» Requirements:
Find the word "follow" in the listing; pull out each line holding it.

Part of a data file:
* * *

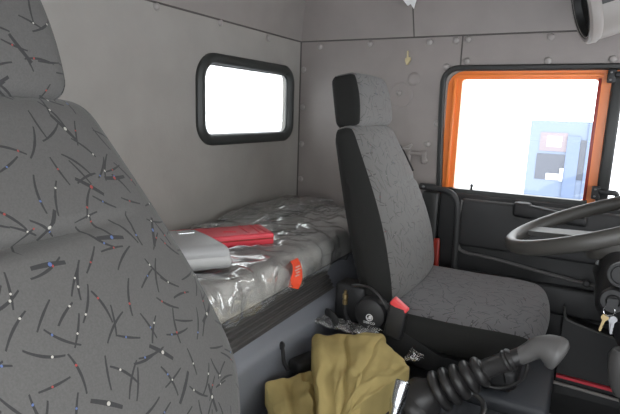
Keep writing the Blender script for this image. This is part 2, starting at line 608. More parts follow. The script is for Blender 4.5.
# lining buttons: (x, z) on the side wall, (y, z) on the rear wall
side_btn = [(320.4, 46.5), (370.6, 43.6), (430, 42), (456.3, 40.3), (468.5, 39.4), (551, 37), (301.8, 69.7), (299, 107), (297.5, 143.5), (296, 178.3),
            (446.7, 66.8), (467, 61), (548, 60.7), (613, 59), (436.8, 123.8), (427.5, 144), (424.4, 160.5)]
def ray(px, py):
    return rgt * ((px - 310) / 505.16) - upv * ((py - 207) / 505.16) + fwd
def at_y(px, py, y):
    d = ray(px, py); return Vector((0, 0, 1.2)) + d * (y / d.y)
def at_x(px, py, x):
    d = ray(px, py); return Vector((0, 0, 1.2)) + d * (x / d.x)
def at_z(px, py, z):
    d = ray(px, py); return Vector((0, 0, 1.2)) + d * ((z - 1.2) / d.z)
where = {0: 'under the roof seam nearest the rear corner', 1: 'under the roof seam above the driver headrest', 2: 'under the roof seam beside the cream hook',
         3: 'just left of the short vertical seam by the door', 4: 'just right of the short vertical seam by the door', 5: 'under the roof seam above the middle of the door window',
         6: 'highest in the rear corner column', 7: 'second from the top in the rear corner column', 8: 'third from the top in the rear corner column', 9: 'lowest in the rear corner column',
         10: 'at the top left corner of the door seal', 11: 'on the door header right of the short seam', 12: 'on the door header above the middle of the window', 13: 'on the door header at the right edge of the photo',
         14: 'left of the door seal, highest of three beside it', 15: 'left of the door seal, middle of three beside it', 16: 'left of the door seal, lowest of three beside it'}
first = None
for i, (px, py) in enumerate(side_btn):
    p = at_y(px, py, WY)
    if i in (0, 1, 2, 3, 4, 5) : p.z = min(p.z, SEAM - 0.012)
    if 6 <= i <= 9: p.x = max(p.x, RX + 0.018)
    if first is None:
        bm = bmesh.new()
        disc(bm, (0, 0, 0), (0, -1, 0), 0.0125, 0.008)
        o = first = obj('lining_button', bm, M['button'])
    else:
        o = first.copy(); C.objects.link(o)
    o.location = p
    tag(o, 'small round grey lining button ' + where[i], 'button', 'lining buttons on the driver side wall')
firstr = None
for i, (px, py) in enumerate([(156.3, 6.5), (220, 22.6), (268, 38)]):
    p = at_x(px, py, RX)
    if firstr is None:
        bm = bmesh.new()
        disc(bm, (0, 0, 0), (1, 0, 0), 0.0125, 0.008)
        o = firstr = obj('lining_button', bm, M['button'])
    else:
        o = firstr.copy(); C.objects.link(o)
    o.location = p
    tag(o, 'round grey button on the rear wall seam, ' + ('far left of the rear window', 'above the left end of the rear window', 'above the right end of the rear window')[i], 'button', 'lining buttons on the rear wall')
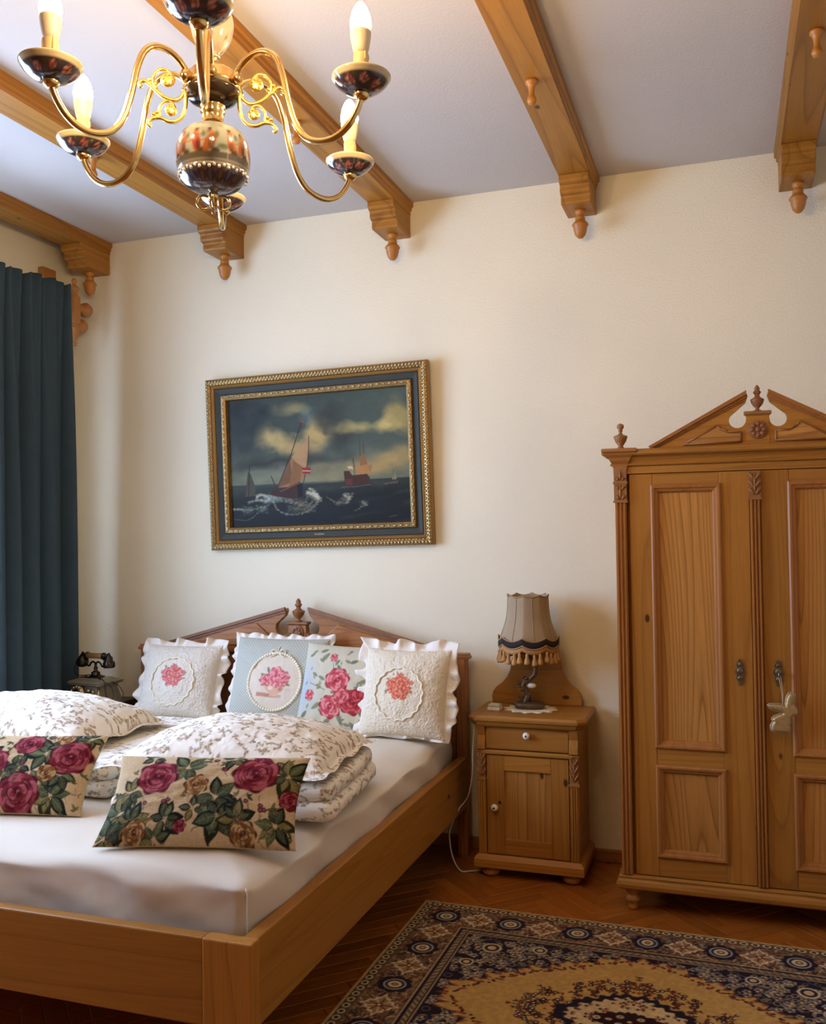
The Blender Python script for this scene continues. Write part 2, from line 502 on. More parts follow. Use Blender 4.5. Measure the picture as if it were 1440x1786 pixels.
CEILM = plaster('ceiling_plaster', srgb(200, 192, 184), 120, .25)
BRASS = simple('polished_brass', (0.80, 0.58, 0.24), .2, 1.0, var=.1, vscale=20)
GILT = simple('gilt_brass', (0.90, 0.62, 0.16), .32, 1.0, bump=.3, bscale=120, var=.15, vscale=40)
DARKMETAL = simple('dark_glazed_bowl', srgb(70, 56, 40), .15, .6, var=.2)
CANDLE = simple('cream_candle_sleeve', srgb(238, 212, 150), .5, bump=.2, bscale=60, var=.06)
SOCKET = simple('cream_bulb_socket', srgb(240, 226, 190), .4, var=.03)
GOLDLEAF = simple('antique_gold_leaf', (0.34, 0.22, 0.085), .42, .85, bump=.4, bscale=150, var=.35, vscale=60)
GREENBLK = simple('dark_green_frame', srgb(46, 48, 36), .65, var=.15, vscale=12)
FRAMESIDE = simple('gilded_frame_side', (0.36, 0.19, 0.05), .42, .5, bump=.15, bscale=60, var=.2, vscale=20)
CURT = simple('teal_curtain', srgb(58, 74, 82), .88, bump=.35, bscale=500, bstretch=(1, 1, .4), var=.12, vscale=20, spec=.2)
SHEET = simple('cream_sheet', srgb(226, 214, 194), .85, bump=.12, bscale=420, var=.03, spec=.2)
QUILT = simple('cream_quilted_cotton', srgb(226, 212, 192), .9, bump=.9, bscale=95, bstretch=(.45, 1, 1), var=.05, vscale=40, spec=.2)
WHITE = simple('white_cotton_frill', srgb(238, 228, 214), .9, bump=.3, bscale=160, var=.04, spec=.2)
LACE = simple('ivory_lace', srgb(240, 228, 200), .85, bump=.4, bscale=260, var=.05)
PRINTF = painted('printed_cotton', .85, .12, 500)
SPRIG = painted('sprig_cotton', .85, .12, 400, wrinkle=.35)
TAPES = painted('woven_tapestry', .9, .45, 420, spec=.15)
RUGM = painted('woven_rug', .95, .55, 380, spec=.1)
OILP = painted('oil_paint', .6, .2, 160, spec=.25)
PORC = painted('glazed_porcelain', .12, .12, 90, spec=.6, coat=.6)
PORCELAIN = simple('white_porcelain', srgb(236, 228, 214), .15, spec=.6, var=.02)
BLACKM = simple('black_iron', srgb(58, 50, 42), .22, .75, var=.25)
OLDBRASS = simple('old_brass', (0.42, 0.29, 0.11), .32, .9, var=.35, vscale=25)
ESCUT = simple('tarnished_escutcheon', (0.20, 0.17, 0.11), .4, .85, bump=.4, bscale=200, var=.4, vscale=60)
GREYONYX = simple('grey_green_onyx', srgb(132, 122, 100), .25, var=.25, vscale=14, coat=.3)
BRONZE = simple('weathered_bronze', srgb(104, 84, 62), .35, .55, bump=.6, bscale=120, var=.4, vscale=35)
SHADE = simple('tan_shade_cloth', srgb(164, 142, 112), .85, bump=.3, bscale=300, var=.1, vscale=16)
SHADEBAND = simple('black_velvet_band', srgb(40, 30, 26), .9, var=.2)
BRAID = simple('tan_braid', srgb(166, 132, 92), .85, bump=.6, bscale=240, var=.2, vscale=60)
TASSEL = simple('tan_gold_tassel', srgb(188, 140, 82), .85, bump=.8, bscale=160, bstretch=(1, 1, .1), var=.25, vscale=40)
PLASTIC = simple('white_plastic', srgb(232, 226, 212), .4, var=.02)
PALEG = simple('pale_green_lid', srgb(196, 198, 176), .45, var=.05)
CABLE = simple('white_cable', srgb(205, 196, 180), .5, var=.03)
DARKWOOD = simple('dark_table_wood', srgb(48, 32, 24), .4, bump=.1, bscale=50, var=.2)
GOLDCLOTH = simple('gold_metallic_cloth', (0.50, 0.35, 0.15), .36, .6, bump=.6, bscale=260, var=.2, vscale=60)
STRING = simple('beige_string', srgb(206, 180, 140), .8, var=.1)
FRAMEW = simple('white_window_frame', srgb(230, 228, 222), .5, var=.03)
def glass_pane():
    m, nt, b, N, L = newmat('window_glass')
    out = N['Material Output']; N.remove(b)
    t = N.new('ShaderNodeBsdfTransparent'); g = N.new('ShaderNodeBsdfGlossy'); g.inputs['Roughness'].default_value = .02
    f = N.new('ShaderNodeFresnel')
    ge = N.new('ShaderNodeNewGeometry'); mr = N.new('ShaderNodeMapRange')      # same reflection on entering and leaving the thin pane
    mr.inputs[3].default_value = 1.45; mr.inputs[4].default_value = 1 / 1.45
    lnk(nt, ge.outputs['Backfacing'], mr.inputs[0]); lnk(nt, mr.outputs[0], f.inputs[0])
    x = N.new('ShaderNodeMixShader'); lnk(nt, f.outputs[0], x.inputs[0]); lnk(nt, t.outputs[0], x.inputs[1]); lnk(nt, g.outputs[0], x.inputs[2])
    lnk(nt, x.outputs[0], out.inputs[0])
    return m
GLASS = glass_pane()
def bulb_mat():
    m, nt, b, N, L = newmat('lit_flame_bulb')
    b.inputs['Base Color'].default_value = (1, .95, .85, 1)
    b.inputs['Emission Color'].default_value = (*BULB_COLOR, 1)
    b.inputs['Emission Strength'].default_value = BULB_STRENGTH
    return m
BULB = bulb_mat()

# ------------------------------------------------------------------ the room
H = 2.935
XL, XR, YF = -3.26, 1.55, -6.6
floor = tag(MB().box(XL - .25, XR + .15, YF - .15, .15, -.10, -.013).build('floor', SUBFLOOR, org=(0, 0, 0)), kind='structure')
tag(MB().box(XL - .25, XR + .15, 0, .15, -.10, H).build('wall_back', WALLM), kind='structure')
tag(MB().box(XR, XR + .15, YF, 0, -.10, H).build('wall_right', WALLM), kind='structure')
tag(MB().box(XL - .25, XR + .15, YF - .15, YF, -.10, H).build('wall_front', PINE['z']), kind='structure')
tag(MB().box(XL - .25, XR + .15, YF - .15, .15, H, H + .12).build('ceiling', CEILM), kind='structure')
WY0, WY1, WZ0, WZ1 = -2.75, -.62, .82, 2.44
wl = MB()
wl.box(XL - .25, XL, YF, WY0, -.10, H); wl.box(XL - .25, XL, WY1, 0, -.10, H)
wl.box(XL - .25, XL, WY0, WY1, -.10, WZ0); wl.box(XL - .25, XL, WY0, WY1, WZ1, H)
tag(wl.build('wall_left', WALLM), kind='structure')
# window: frame, mullion, sill, panes
wf = MB().box(XL - .16, XL - .10, WY0, WY1, WZ0, WZ0 + .06).box(XL - .16, XL - .10, WY0, WY1, WZ1 - .06, WZ1)
wf.box(XL - .16, XL - .10, WY0, WY0 + .06, WZ0 + .06, WZ1 - .06).box(XL - .16, XL - .10, WY1 - .06, WY1, WZ0 + .06, WZ1 - .06)
wym = (WY0 + WY1) / 2
wf.box(XL - .16, XL - .10, wym - .04, wym + .04, WZ0 + .06, WZ1 - .06)
win = tag(wf.build('window_1', FRAMEW, org=(XL - .13, wym, WZ0)), kind='structure')
for a, b in ((WY0 + .06, wym - .04), (wym + .04, WY1 - .06)):
    MB().box(XL - .133, XL - .129, a, b, WZ0 + .06, WZ1 - .06).build('pane', GLASS, win)
MB().box(XL - .10, XL + .05, WY0 - .05, WY1 + .05, WZ0 - .03, WZ0).build('sill', FRAMEW, win, bevel=.004)
# baseboard with a rounded foot strip
def base(name, pts):
    m = MB()
    for (x0, x1, y0, y1) in pts: m.box(x0, x1, y0, y1, 0, .055)
    return tag(m.build(name, MOLD['x'], bevel=.006), kind='structure')
base('baseboard_back', [(XL, XR, -.018, 0)])
base('baseboard_left', [(XL, XL + .018, YF, -.018)])
base('baseboard_right', [(XR - .018, XR, YF, -.018)])

# herringbone parquet: separate blocks where the photo shows them, the rest joined
PLW, PLN = .062, 5
PLL = PLW * PLN
g = .0007
pv = [(-PLL / 2 + g, -PLW / 2 + g, -.013), (PLL / 2 - g, -PLW / 2 + g, -.013), (PLL / 2 - g, PLW / 2 - g, -.013), (-PLL / 2 + g, PLW / 2 - g, -.013)]
c_ = .0014
top = [(-PLL / 2 + g, -PLW / 2 + g, -c_), (PLL / 2 - g, -PLW / 2 + g, -c_), (PLL / 2 - g, PLW / 2 - g, -c_), (-PLL / 2 + g, PLW / 2 - g, -c_)]
top2 = [(-PLL / 2 + g + c_, -PLW / 2 + g + c_, 0), (PLL / 2 - g - c_, -PLW / 2 + g + c_, 0), (PLL / 2 - g - c_, PLW / 2 - g - c_, 0), (-PLL / 2 + g + c_, PLW / 2 - g - c_, 0)]
pverts = pv + top + top2
pfaces = [(3, 2, 1, 0), (8, 9, 10, 11)] + [(a, (a + 1) % 4, (a + 1) % 4 + 4, a + 4) for a in range(4)] + [(a + 4, (a + 1) % 4 + 4, (a + 1) % 4 + 8, a + 8) for a in range(4)]
plank_me = None
rest = MB()
s45 = math.sqrt(.5)
cnt = 0
for j in range(-95, 96):
    for i in range(-9, 10):
        for kind in (0, 1):
            if kind == 0:
                u = (j + 2 * PLN * i) * PLW + PLL / 2; v = j * PLW + PLW / 2; ang = PI / 4
            else:
                c = j + 2 * PLN * i
                u = c * PLW + PLW / 2; v = (j - 2 * PLN + 1) * PLW + PLL / 2; ang = PI * 3 / 4
            x = (u - v) * s45 - .9; y = (u + v) * s45 - 2.0
            if not (XL + .02 < x < XR - .02 and YF + .02 < y < .10): continue
            seen = -1.42 < x < .58 and -1.80 < y < .09 and not (-1.0 < x and y < -.75) and not (x > -.35 and y > -.42) and not (-.93 < x < -.63 and y > -.26)
            if seen and cnt < 290:
                cnt += 1
                if plank_me is None:
                    o = MB().add(pverts, pfaces).build('parquet_block', OAK, floor)
                    plank_me = o.data
                else:
                    o = bpy.data.objects.new('parquet_block', plank_me); C.objects.link(o); o.parent = floor
                o.location = (x, y, rnd.uniform(-.0004, 0)); o.rotation_euler = (0, 0, ang)
            else:
                ca, sa = math.cos(ang), math.sin(ang)
                rest.add([(x + a * ca - b * sa, y + a * sa + b * ca, z) for a, b, z in pverts], pfaces)
tag(rest.build('parquet', OAK, floor), kind='stuff')

# ------------------------------------------------------------------ ceiling beams
def acorn(x, y, zt):
    prof = [(.004, zt - .122), (.012, zt - .119), (.022, zt - .107), (.028, zt - .088), (.030, zt - .072), (.034, zt - .068), (.035, zt - .063),
            (.030, zt - .056), (.022, zt - .048), (.020, zt - .040), (.022, zt - .036), (.019, zt - .030), (.016, zt - .020), (.022, zt - .012), (.023, zt)]
    return MB().lathe(prof, (x, y, 0), 20)
BEAMS = [(-3.077, 'ceiling beam along the left wall, above the teal curtain', False), (-2.289, 'ceiling beam passing just behind the chandelier bowl, second from the left', True),
         (-1.421, 'ceiling beam between the chandelier and the sea painting, third from the left', True), (-.571, 'ceiling beam above the nightstand, with its peg clear of the chandelier', True),
         (.285, 'rightmost ceiling beam, above the wardrobe', True)]
for bx, lab, peg in BEAMS:
    r = thing('ceiling_beam', lab, 'beam', (bx, 0, 2.66), 'pine ceiling beams with corbels')
    w = .063
    MB().prism([(bx - w, 2.878), (bx + w, 2.878), (bx + w, 2.892), (bx + w + .006, 2.896), (bx + w + .006, 2.908), (bx + w + .014, 2.914), (bx + w + .014, H),
                (bx - w - .014, H), (bx - w - .014, 2.914), (bx - w - .006, 2.908), (bx - w - .006, 2.896), (bx - w, 2.892)], -6.6, 0, 'xz').build('beam_board', BEAMW, r)
    poly = [(0, 2.878), (-.228, 2.878), (-.228, 2.853), (-.222, 2.846), (-.206, 2.842), (-.202, 2.838), (-.202, 2.816), (-.196, 2.809), (-.182, 2.806), (-.177, 2.801), (-.177, 2.776), (-.172, 2.770), (0, 2.770)]
    cb = MB().prism(poly, bx - .062, bx + .062, 'yz').build('corbel', BEAMW, r, bevel=.003)
    acorn(bx + .004, -.088, 2.770).build('acorn_finial', TURN, cb, org=ORG[r.name])
    if peg:
        zt = 2.878
        MB().lathe([(.004, zt - .080), (.012, zt - .077), (.016, zt - .066), (.013, zt - .056), (.009, zt - .050), (.010, zt - .030), (.014, zt - .014), (.020, zt - .010), (.021, zt - .003), (.018, zt)], (bx - .006, -1.05, 0), 16).build('peg', TURN, r)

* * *

» Task answer:
Keep writing the Blender script for this image. This is part 2, starting at line 608. More parts follow. The script is for Blender 4.5.
The Blender Python script for this scene continues. Write part 2, from line 502 on. More parts follow. Use Blender 4.5. Measure the picture as if it were 1440x1786 pixels.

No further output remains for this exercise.